Required task: Return the full material exactly.

------ Data

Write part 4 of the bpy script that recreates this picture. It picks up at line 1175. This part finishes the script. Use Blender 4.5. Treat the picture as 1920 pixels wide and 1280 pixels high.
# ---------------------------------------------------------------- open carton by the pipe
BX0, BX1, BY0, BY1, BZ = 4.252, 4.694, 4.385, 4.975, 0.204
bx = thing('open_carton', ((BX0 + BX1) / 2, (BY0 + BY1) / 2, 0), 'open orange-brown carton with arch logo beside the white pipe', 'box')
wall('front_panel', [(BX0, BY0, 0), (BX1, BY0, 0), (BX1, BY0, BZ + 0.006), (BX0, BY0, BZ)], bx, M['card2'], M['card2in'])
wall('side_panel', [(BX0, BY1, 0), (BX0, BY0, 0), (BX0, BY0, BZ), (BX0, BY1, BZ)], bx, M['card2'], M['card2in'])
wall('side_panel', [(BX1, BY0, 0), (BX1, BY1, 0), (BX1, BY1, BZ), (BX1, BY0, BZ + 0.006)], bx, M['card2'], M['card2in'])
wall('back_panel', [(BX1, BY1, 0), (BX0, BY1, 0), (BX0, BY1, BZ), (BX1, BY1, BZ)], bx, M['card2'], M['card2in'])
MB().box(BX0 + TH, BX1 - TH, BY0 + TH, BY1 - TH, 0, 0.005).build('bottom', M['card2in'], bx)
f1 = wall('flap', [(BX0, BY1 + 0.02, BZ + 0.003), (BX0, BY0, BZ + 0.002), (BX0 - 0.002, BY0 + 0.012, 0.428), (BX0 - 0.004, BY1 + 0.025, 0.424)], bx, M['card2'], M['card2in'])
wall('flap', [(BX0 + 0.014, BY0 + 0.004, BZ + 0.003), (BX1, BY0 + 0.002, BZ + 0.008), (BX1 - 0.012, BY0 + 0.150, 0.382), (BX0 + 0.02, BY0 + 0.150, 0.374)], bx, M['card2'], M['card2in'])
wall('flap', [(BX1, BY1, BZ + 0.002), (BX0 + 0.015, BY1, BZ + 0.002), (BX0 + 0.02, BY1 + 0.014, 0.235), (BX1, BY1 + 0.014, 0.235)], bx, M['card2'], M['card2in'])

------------

Right answer:
Write part 4 of the bpy script that recreates this picture. It picks up at line 1175. This part finishes the script. Use Blender 4.5. Treat the picture as 1920 pixels wide and 1280 pixels high.
# ---------------------------------------------------------------- open carton by the pipe
BX0, BX1, BY0, BY1, BZ = 4.252, 4.694, 4.385, 4.975, 0.204
bx = thing('open_carton', ((BX0 + BX1) / 2, (BY0 + BY1) / 2, 0), 'open orange-brown carton with arch logo beside the white pipe', 'box')
wall('front_panel', [(BX0, BY0, 0), (BX1, BY0, 0), (BX1, BY0, BZ + 0.006), (BX0, BY0, BZ)], bx, M['card2'], M['card2in'])
wall('side_panel', [(BX0, BY1, 0), (BX0, BY0, 0), (BX0, BY0, BZ), (BX0, BY1, BZ)], bx, M['card2'], M['card2in'])
wall('side_panel', [(BX1, BY0, 0), (BX1, BY1, 0), (BX1, BY1, BZ), (BX1, BY0, BZ + 0.006)], bx, M['card2'], M['card2in'])
wall('back_panel', [(BX1, BY1, 0), (BX0, BY1, 0), (BX0, BY1, BZ), (BX1, BY1, BZ)], bx, M['card2'], M['card2in'])
MB().box(BX0 + TH, BX1 - TH, BY0 + TH, BY1 - TH, 0, 0.005).build('bottom', M['card2in'], bx)
f1 = wall('flap', [(BX0, BY1 + 0.02, BZ + 0.003), (BX0, BY0, BZ + 0.002), (BX0 - 0.002, BY0 + 0.012, 0.428), (BX0 - 0.004, BY1 + 0.025, 0.424)], bx, M['card2'], M['card2in'])
wall('flap', [(BX0 + 0.014, BY0 + 0.004, BZ + 0.003), (BX1, BY0 + 0.002, BZ + 0.008), (BX1 - 0.012, BY0 + 0.150, 0.382), (BX0 + 0.02, BY0 + 0.150, 0.374)], bx, M['card2'], M['card2in'])
wall('flap', [(BX1, BY1, BZ + 0.002), (BX0 + 0.015, BY1, BZ + 0.002), (BX0 + 0.02, BY1 + 0.014, 0.235), (BX1, BY1 + 0.014, 0.235)], bx, M['card2'], M['card2in'])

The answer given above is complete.